In today’s slowing venture market, what does it take for startups to make the cut?

That was the overarching question for one session at yesterday’s second annual Post Seed (#postseedconf) event at Ruby Skye in San Francisco.

Interviewed by Connie Loizos (Founder, StrictlyVC), five investors—Jenny Lefcourt (Partner, Freestyle.vc), Jamie Davidson (Partner, Redpoint), Larry Marcus (Managing Director, Walden Venture Capital), Eric Wiesen (General Partner, Bullpen), and Peter Pham (Co-Founder & Partner, Science)—shared their diverse perspectives.

“We definitely have seen a shift,” said Davidson, who admitted that in the last few months rounds are taking longer to close. Not only that, but companies that may have been gunning for $8 to $12 million rounds are now realistically looking at $6 to $8 million rounds.

Pham concurred, citing a rule of thumb: whatever figure you were expecting six months ago, you’re probably going to get 60 percent of that.

This will vary because, for example, on-demand companies require scale to get to profitability. That’s why you see the Ubers, Airbnbs, and DoorDashes of the world continually raising monster rounds.

Don’t freak out!

For Wiesen, it’s less about the shift than it is about people overreacting to short-term swings.

“We’re in a trough right now,” he said, comparing the tech industry to finance. “If you look at every cycle and every asset class, rarely is there a linear rise or fall. Most people in the financial market take it in stride.”

“Yet we—the tech industry and media—are inappropriately shocked whenever this happens.”

Wiesen said he would be shocked if the industry didn’t naturally experience these periods of pullback. For now, processes might be slowing down and rounds might be taking a bit longer to close, but this doesn’t hearken a major shift in his eyes.

Lefcourt generally agreed, but she also believed that people should be tightening their belts now that we are experiencing a slowdown. In the past couple years, a company may have been able to get away with sloppiness (e.g. not raising enough in seed round to make it to Series A round, thus requiring a mid-stage round of financing to keep the engine chugging along). Now, there isn’t room for error.

“When you raise seed you better have enough to make it to your Series A,” she said. Those “in-between snacks on the way to your next meal may not be waiting for you.”

She says it comes down to outlining clear milestones and remaining super-focused on key initiatives. Ultimately it’s not just about the top-line, but rather the path to profitability.

In fact, she believed that the best entrepreneurs will thrive in this environment because the hard times crunch out lower-quality competitors: “I think great companies and teams are still going to get funded.”

Leave San Francisco?

Loizos brought up the concern that perhaps startups are burning capital twice as fast just by paying San Francisco rent. She asked the panel if they were seeing more companies moving to Oakland or downsizing to save money.

Wiesen said it depends on the available alternatives. When it comes down to it, other favorable locations like Silicon Valley and New York are going to be just as expensive.

“The question is a push-pull between cost of operation and quality of human capital you can attract,” he said.
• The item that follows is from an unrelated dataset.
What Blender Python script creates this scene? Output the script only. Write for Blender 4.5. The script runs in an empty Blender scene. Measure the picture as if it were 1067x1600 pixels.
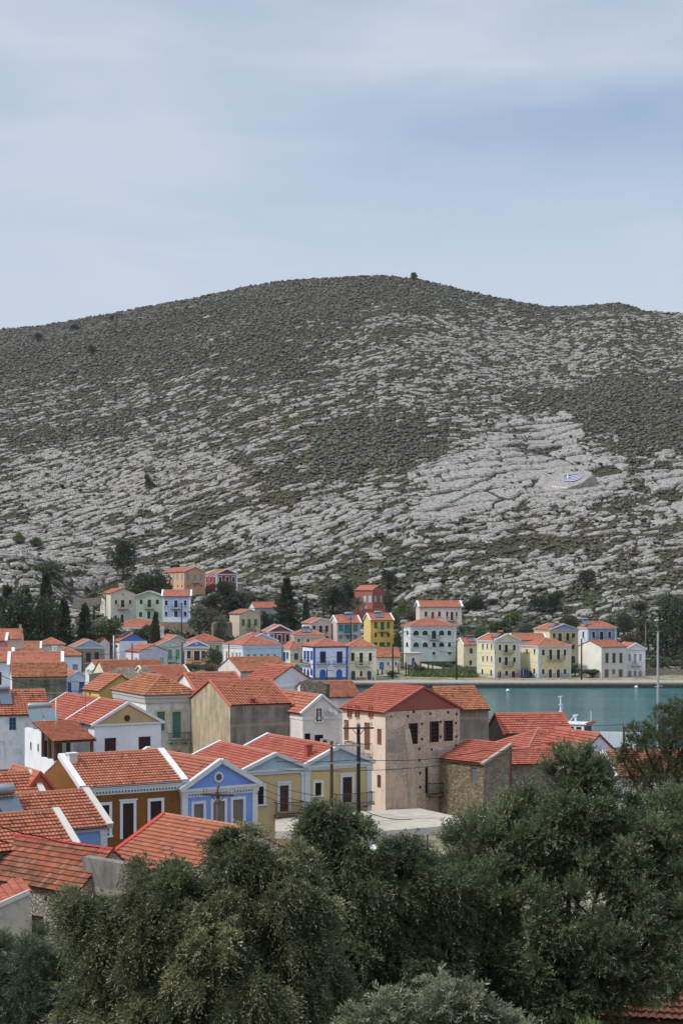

Oakland or Emeryville may be “marginally cheaper, but there is a real cost to moving to those places.”

That’s because securing the best human capital from the hiring market is a fundamental constraint to business today. You might save 30 percent on rent but then you’ll have higher friction in hiring.

New trends

To close the session, Loizos asked the panelists about new trends they were following.

Davidson sees fintech as a “fascinating” industry, and one that has seen very little disruption by technology. Being so massive, with trillions in covered assets and hundreds of billions in net premiums, the market is slow to innovate. But technology startups could change that.

Pham said that, in spite of the fact that he incubated Dollar Shave Club, he now hates ecommerce because he recognizes all the flaws. Now he’s focused on “things that make money with small teams,” like mobile apps.

Lefcourt said she’s passionate about companies irrespective of vertical as long as their changing a user’s experience: not by a little bit, but by several orders of magnitude. As an example she cited Nestio, a residential real estate marketplace that just yesterday raised an $8 million Series A round. She claims that people in the real estate ecosystem see the service as a night and day difference compared with previous solutions.

Marcus cited Pandora as a favorite of his because it started as a great music recommendation product and then went on to built a widely-respected consumer brand. In short, he loves building consumer brands that can present a demo with “wow factor.”

Finally, Wiesen (who jokingly chastised Lefcourt for taking his answer) went on to publicly disagree with John Doerr by touting the merits of virtual reality. He thinks it’s “likely to be far more mainstream more quickly than most people think,” even though the only consumer device available today is the Samsung Gear VR.